Historians and horticulturists agree that the cultivated Mangifera indica originated in India. The centre of origin was the Northeast and the proof is “fossil compressions of carbonised mango leaves”. There are references galore in ancient Sanskrit texts. Travel writers Megasthenes, Hieun Tsang and Ibn Batuta also mention Indian kings and mango trees they planted to exhibit their prosperity and munificence.

Fruit trivia: The Indian word was “aam”, except down South, in Kerala, where it was known as “maanga”. That is the name Vasco da Gama and his crew picked up when they landed in Calicut in the 15th century. From maanga we got mango.

Cherchez le aam

In the subcontinent, the mango has always been associated with war and peace. Persian poet Amir Khusro called it the fairest fruit of Hindustan. Some say Babur set up empire here because of it. His grandson, Akbar, created Lakhi Bagh near Darbhanga, home to over a hundred thousand mango trees. Aurangzeb, who was apparently lacking in social skills, used the fruit for diplomatic ends — he sent cratesful to the Shah of Persia to secure his support in his fight for the throne. The British, too, cottoned to the practice. But it was the Pak Prez, Zia-ul-Haq, who
initiated the Indo-Pak mango diplomacy in the 1980s. An aam for peace, an aam to avoid war, an aam to show off who had the best cultivar. (In A Case Of Exploding Mangoes, Hanif suggests mangoes led to Zia’s death.)
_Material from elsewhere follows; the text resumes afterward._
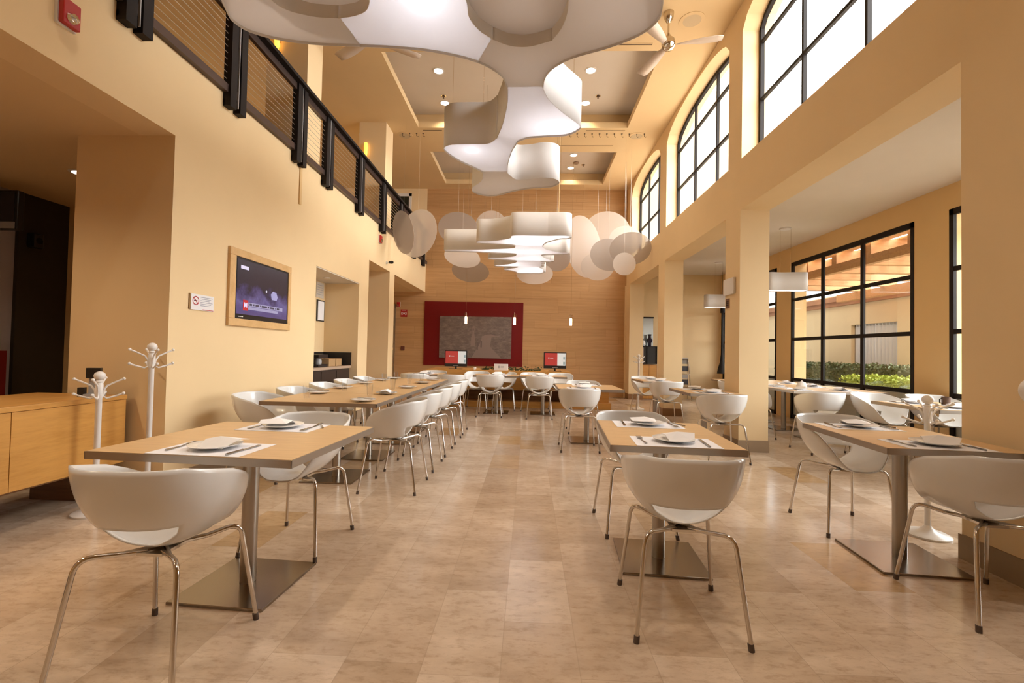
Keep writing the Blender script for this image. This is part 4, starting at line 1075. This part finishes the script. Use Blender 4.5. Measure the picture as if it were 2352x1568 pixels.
def star(cx_, y0, y1, xl, xr, yl, yr, nl=.12, nr=.12, nk=.24):
    """amoeba between necks at y0 and y1 with a left and a right lobe"""
    L = [(cx_ - nk, y0), (cx_ - nk - .08, (y0 + yl) / 2 - .05), ((cx_ - nk + xl) / 2 - .05, yl - nl), (xl + .06, yl - nl * .8), (xl, yl), (xl + .06, yl + nl * .8), ((cx_ - nk + xl) / 2 - .05, yl + nl), (cx_ - nk - .06, (y1 + yl) / 2 + .06), (cx_ - nk, y1)]
    Rr = [(cx_ + nk, y1), (cx_ + nk + .06, (y1 + yr) / 2 + .06), ((cx_ + nk + xr) / 2 + .05, yr + nr), (xr - .06, yr + nr * .8), (xr, yr), (xr - .06, yr - nr * .8), ((cx_ + nk + xr) / 2 + .05, yr - nr), (cx_ + nk + .08, (y0 + yr) / 2 - .05), (cx_ + nk, y0)]
    return L + Rr
stars = [(-.03, 7.25, 8.0, -.93, .66, 7.75, 7.35), (-.03, 8.0, 8.75, -1.60, .74, 8.42, 8.55), (-.03, 8.75, 9.35, -.85, .48, 9.1, 9.28), (-.03, 9.35, 10.0, -.78, .3, 9.85, 9.7), (-.03, 10.0, 10.8, -.6, .36, 10.3, 10.55)]
for k, s in enumerate(stars):
    p = star(*s); n_ = len(p)
    sm = set()
    if k < len(stars) - 1: sm.add(8)
    if k > 0: sm.add(n_ - 1)
    module(cB, p, sm, ZB, HB2, True, fab=OPAQ)
for x, y, w_ in ((.0, 7.8, 40), (.42, 7.38, 26), (-.60, 8.46, 30), (.02, 8.5, 26), (.0, 9.12, 34), (-.42, 9.82, 30), (.08, 10.5, 34)): bulb(cB, x, y, ZB + .14, w_, .05, CW)
for x, y in ((.45, 7.4), (-.8, 7.75), (.55, 8.62), (-.7, 9.1), (.2, 10.4), (-.7, 9.85)):
    MB().tube([(x, y, ZB + HB2 - .02), (x, y, ZC)], .002 if x != .45 else .005, 5).build('suspension_wire', CHROMEF if x != .45 else mat('orange cord', (.9, .6, .3), .4), cB)  # the single thicker wire is plain orange

# ------------------------------------------------------------------ sheer hanging discs
def P3(px, py, Y):
    v = Vector((px - CX_, py - CY_, F_)); r_ = Vector((v.dot(XW), v.dot(YW), v.dot(ZW))); t = Y / r_.y
    return (r_.x * t, Y, H + r_.z * t)
DSC = [  # x, y, z, rx, rz, turn, tilt, material, label part
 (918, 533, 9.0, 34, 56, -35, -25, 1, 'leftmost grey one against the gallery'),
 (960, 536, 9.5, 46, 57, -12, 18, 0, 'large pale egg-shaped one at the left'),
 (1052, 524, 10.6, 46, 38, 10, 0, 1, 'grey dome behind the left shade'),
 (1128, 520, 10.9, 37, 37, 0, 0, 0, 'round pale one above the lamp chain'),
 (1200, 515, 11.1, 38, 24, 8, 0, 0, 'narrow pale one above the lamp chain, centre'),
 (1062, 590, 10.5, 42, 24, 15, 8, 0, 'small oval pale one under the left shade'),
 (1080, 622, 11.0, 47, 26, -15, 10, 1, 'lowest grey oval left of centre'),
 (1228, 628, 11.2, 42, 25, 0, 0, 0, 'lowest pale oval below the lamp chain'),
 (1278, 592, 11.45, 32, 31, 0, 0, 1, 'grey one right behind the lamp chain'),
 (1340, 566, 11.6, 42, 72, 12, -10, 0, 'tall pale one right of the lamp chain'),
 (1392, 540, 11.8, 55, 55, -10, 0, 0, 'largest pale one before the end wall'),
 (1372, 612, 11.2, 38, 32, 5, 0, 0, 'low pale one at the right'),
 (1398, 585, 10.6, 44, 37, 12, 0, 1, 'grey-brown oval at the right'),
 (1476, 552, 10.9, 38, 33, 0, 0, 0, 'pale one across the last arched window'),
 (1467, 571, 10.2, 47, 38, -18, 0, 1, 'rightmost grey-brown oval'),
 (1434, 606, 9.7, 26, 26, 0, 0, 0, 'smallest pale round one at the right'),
]
for px, py, Y, a, b, turn, tilt, mm, lb in DSC:
    x, y, z = P3(px, py, Y); s_ = Y / F_; rx, rz = a * s_, b * s_
    x = min(x, 2.66 - rx * abs(math.cos(R(turn)))); x = max(x, -2.80 + rx * abs(math.cos(R(turn))))
    t = thing('hanging_disc', 'sheer fabric disc hanging before the end wall, ' + lb, 'hanging disc', (round(x, 3), y, round(z, 3)), R(turn), 'sheer fabric discs around the far chandelier')
    pr = []
    n = 48; v = []
    m = MB()
    for k in range(n):
        q = 2 * PI * k / n; v.append((rx * math.cos(q), -.004, rz * math.sin(q)))
    vb = [(p[0], .004, p[2]) for p in v]
    fs = [tuple(range(n)), tuple(range(2 * n - 1, n - 1, -1))] + [(k, n + k, n + (k + 1) % n, (k + 1) % n) for k in range(n)]
    m.raw(v + vb, fs); m.xf(Matrix.Rotation(R(tilt), 4, 'Y'))
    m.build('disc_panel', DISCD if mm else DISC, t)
    MB().tube([(0, 0, rz - .01), (0, 0, ZC - z)], .0012, 4).build('thread', CABLEM, t)

# ------------------------------------------------------------------ ceiling things
def fan(label, x, y, hub, angs):
    t = thing('ceiling_fan', label, 'ceiling fan', (x, y, hub), 0, 'ceiling fans')
    MB().lathe([(.07, ZC - hub), (.065, ZC - hub - .06), (.035, ZC - hub - .12), (.015, ZC - hub - .14)], 24).build('canopy', CHROMEF, t, smooth=True)
    MB().tube([(0, 0, .1), (0, 0, ZC - hub - .12)], .012, 12).build('downrod', CHROMEF, t, smooth=True)
    MB().lathe([(1e-4, -.09), (.05, -.08), (.085, -.04), (.09, .0), (.08, .05), (.04, .09), (.015, .14)], 28).build('motor', CHROMEF, t, smooth=True)
    for a in angs:
        b = MB(); v = []; f = []
        for k in range(9):
            u = k / 8; r_ = .1 + .58 * u; w_ = .03 + .05 * math.sin(min(1, u * 1.4) * PI / 2)
            if u > .9: w_ *= .75
            for s__ in (-1, 1): v.append((r_, s__ * w_, -.02 + s__ * .018 * (1 - .4 * u)))
        for k in range(8): f.append((2 * k, 2 * k + 2, 2 * k + 3, 2 * k + 1))
        b.raw(v, f).xf(Matrix.Rotation(R(a), 4, 'Z')); o = b.build('blade', FANB, t, smooth=True, solid=.008)
    return t
fan('chrome ceiling fan with pale blades by the right wall', 1.80, 6.1, 5.40, (-12, 108, 228))
fan('ceiling fan at the left, mostly hidden by the cloud chandelier', -2.2, 5.95, 5.38, (150, 30, 270))
dl = thing('recessed_downlight', '', 'ceiling light', (0, 0, 0), 0, 'recessed downlights')
MB().lathe([(.105, 0), (.105, -.006), (.08, -.010), (.08, 0)], 28).build('trim_ring', WHITEPL, dl, smooth=True)
MB().lathe([(1e-4, -.004), (.08, -.004), (.08, .0), (1e-4, .0)], 28).build('lamp_face', LAMPW, dl)
dlP = Proto(dl)
def spot(x, y, z, w_, ang=110, col=(1, .80, .55)):
    ld = bpy.data.lights.new('spot', 'SPOT'); ld.energy = w_; ld.spot_size = R(ang); ld.spot_blend = .6; ld.shadow_soft_size = .07; ld.color = col
    o = bpy.data.objects.new('spot', ld); C.objects.link(o); o.location = (x, y, z - .03)
for x, y, z, w_, lb in ((-1.70, 7.95, 6.2, 60, 'near left in the first ceiling tray'), (1.00, 7.95, 6.2, 60, 'near right in the first ceiling tray'), (-1.78, 9.0, 6.2, 60, 'far left in the first ceiling tray'), (1.04, 9.0, 6.2, 60, 'far right in the first ceiling tray'),
                    (1.04, 11.4, 6.2, 60, 'near right in the second ceiling tray'), (-1.7, 11.4, 6.2, 60, 'left in the second ceiling tray, behind the chandelier'), (1.04, 12.2, 6.2, 30, 'far right in the second ceiling tray'),
                    (-4.60, 4.45, 2.96, 20, 'in the lobby ceiling beyond the left wall'), (-3.62, 9.55, 5.82, 40, 'above the gallery beside the second pillar')):
    dlP.put((x, y, z), 0, 'round lit downlight, ' + lb); spot(x, y, z, w_)
spot(-3.9, 1.9, 2.96, 75, 150); spot(-4.6, .6, 2.96, 60, 150)  # unseen lobby spots added to brighten the wall jamb
for x, y, w_ in ((-1.7, .6, 115), (1.0, .6, 115), (-1.7, 1.9, 115), (1.0, 1.9, 90), (-.35, .2, 90)): spot(x, y, ZC, w_, 78, (1, .88, .74))  # unseen ceiling spots added to brighten the near floor and table tops
spr = thing('sprinkler', '', 'sprinkler', (0, 0, 0), 0, 'ceiling sprinklers')
MB().lathe([(.03, 0), (.03, -.006), (.01, -.01), (.008, -.04), (.018, -.045), (1e-4, -.05)], 14).build('sprinkler_head', mat('dark brass', (.12, .07, .04), .4, .6), spr, smooth=True)
MB().lathe([(.05, 0), (.05, -.003), (.03, -.004)], 18).build('escutcheon', CHROMEF, spr)
spP = Proto(spr)
for x, y, z, lb in ((-1.76, 8.75, 6.2, 'left in the first ceiling tray'), (1.25, 8.75, 6.2, 'right in the first ceiling tray'), (1.35, 12.0, 6.2, 'right in the second ceiling tray'), (-.95, 11.6, 6.2, 'left in the second ceiling tray'), (-4.6, 4.6, 5.82, 'above the near part of the gallery')):
    spP.put((x, y, z), 0, 'small dark ceiling sprinkler, ' + lb)
sd = thing('smoke_detector', 'round smoke detector beside the downlight in the second ceiling tray', 'smoke detector', (1.15, 11.85, 6.2))
MB().lathe([(.07, 0), (.07, -.025), (.05, -.045), (1e-4, -.05)], 24).build('detector_body', mat('tan plastic', (.35, .24, .16), .5), sd, smooth=True)
for k, (x, y, lb) in enumerate(((2.16, 6.24, 'near the right ceiling fan'), (2.19, 9.6, 'between the two ceiling trays at the right'), (-2.75, 9.6, 'between the two ceiling trays at the left'))):
    cs2 = thing('ceiling_speaker', 'flush round ceiling speaker ' + lb, 'ceiling speaker', (x, y, ZC), 0, 'round ceiling speakers')
    MB().lathe([(.17, 0), (.17, -.006), (.12, -.008), (.12, 0)], 32).build('speaker_ring', CEILM, cs2, smooth=True)
    MB().lathe([(1e-4, -.007), (.12, -.007), (.12, -.003)], 32).build('speaker_grille', mat('grille %d' % k, (.60, .46, .28), .7), cs2)
hk = one(MB().lathe([(.018, 0), (.018, -.006), (.006, -.01)], 10).tube([(0, 0, -.008), (0, 0, -.05), (.02, 0, -.075), (.04, 0, -.06)], .005, 6), 'ceiling_hook', mat('dark hook', (.10, .06, .035), .4, .5), '', 'hook')
hkP = Proto(hk)
HX = [-2.77, -2.62, -2.47, -2.33] + [-.35 + .153 * k for k in range(0, 0)] + [.78 + .155 * k for k in range(11)]
for k, x in enumerate(HX):
    hkP.put((x, 9.5, ZC), 0, 'small ceiling hook in the left group of the row between the trays' if x < 0 else 'small ceiling hook in the right group of the row between the trays', 'ceiling hooks, left group' if x < 0 else 'ceiling hooks, right group')
for k, (x0, x1, y, lb) in enumerate(((-.03, 1.78, 10.05, 'before the second ceiling tray'), (1.1, 1.9, 9.36, 'behind the first ceiling tray, right part'), (-2.3, -1.9, 9.36, 'behind the first ceiling tray, left part'), (1.75, 2.05, 5.6, 'nearest, beside the cloud chandelier'), (1.2, 1.75, 6.72, 'before the first ceiling tray'))):
    sv = thing('slot_vent', 'dark linear air slot in the ceiling ' + lb, 'air vent', ((x0 + x1) / 2, y, ZC), 0, 'linear ceiling vents')
    hw = (x1 - x0) / 2
    MB().box(-hw, hw, -.03, -.015, -.004, 0).box(-hw, hw, .015, .03, -.004, 0).build('vent_frame', CEILM, sv)
    MB().box(-hw, hw, -.015, .015, -.002, 0).build('vent_slot', mat('vent slot %d' % k, (.12, .07, .035), .7), sv)
for y, lb in ((5.76, 'nearer'), (9.0, 'farther')):
    sc = thing('wall_sconce', 'glowing amber wall light beside a gallery pillar, the %s one' % lb, 'wall light', (-3.36, y - .02, 5.25), 0, 'amber gallery sconces')
    MB().lathe([(.012, -.16), (.03, -.09), (.036, .04), (.03, .12)], 16).build('amber_shade', AMBER, sc, smooth=True)
    MB().box(-.02, .02, .0, .05, -.03, .03).build('bracket', CHROMEF, sc)

# ------------------------------------------------------------------ light
wd = bpy.data.worlds.new('world'); S.world = wd; wd.use_nodes = True
bg = wd.node_tree.nodes['Background']; bg.inputs[0].default_value = (.97, .975, 1.0, 1)
wt = wd.node_tree; tcw = wt.nodes.new('ShaderNodeTexCoord'); vm = wt.nodes.new('ShaderNodeVectorMath'); vm.operation = 'DOT_PRODUCT'
vm.inputs[1].default_value = (.86, -.10, .50); wt.links.new(tcw.outputs['Generated'], vm.inputs[0])
mr_ = wt.nodes.new('ShaderNodeMapRange'); mr_.interpolation_type = 'SMOOTHSTEP'
mr_.inputs['From Min'].default_value = .15; mr_.inputs['From Max'].default_value = .95
mr_.inputs['To Min'].default_value = 1.0; mr_.inputs['To Max'].default_value = 15.0
wt.links.new(vm.outputs['Value'], mr_.inputs['Value']); wt.links.new(mr_.outputs[0], bg.inputs[1])
S.view_settings.view_transform = 'Standard'; S.view_settings.look = 'None'; S.view_settings.gamma = 1
S.view_settings.use_curve_mapping = False
S.view_settings.exposure = 0.06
Fruit trivia: In The Great Indian Novel, Shashi Tharoor sums up the Indian sentiment. He writes: “...the good Lord having given the Indian peasant droughts, and floods, and floods after droughts, and heat, and dust and low wages, and British rule, said... your cup of woe runneth over, drink instead from the juice of a ripe Chausa...” Jai mango!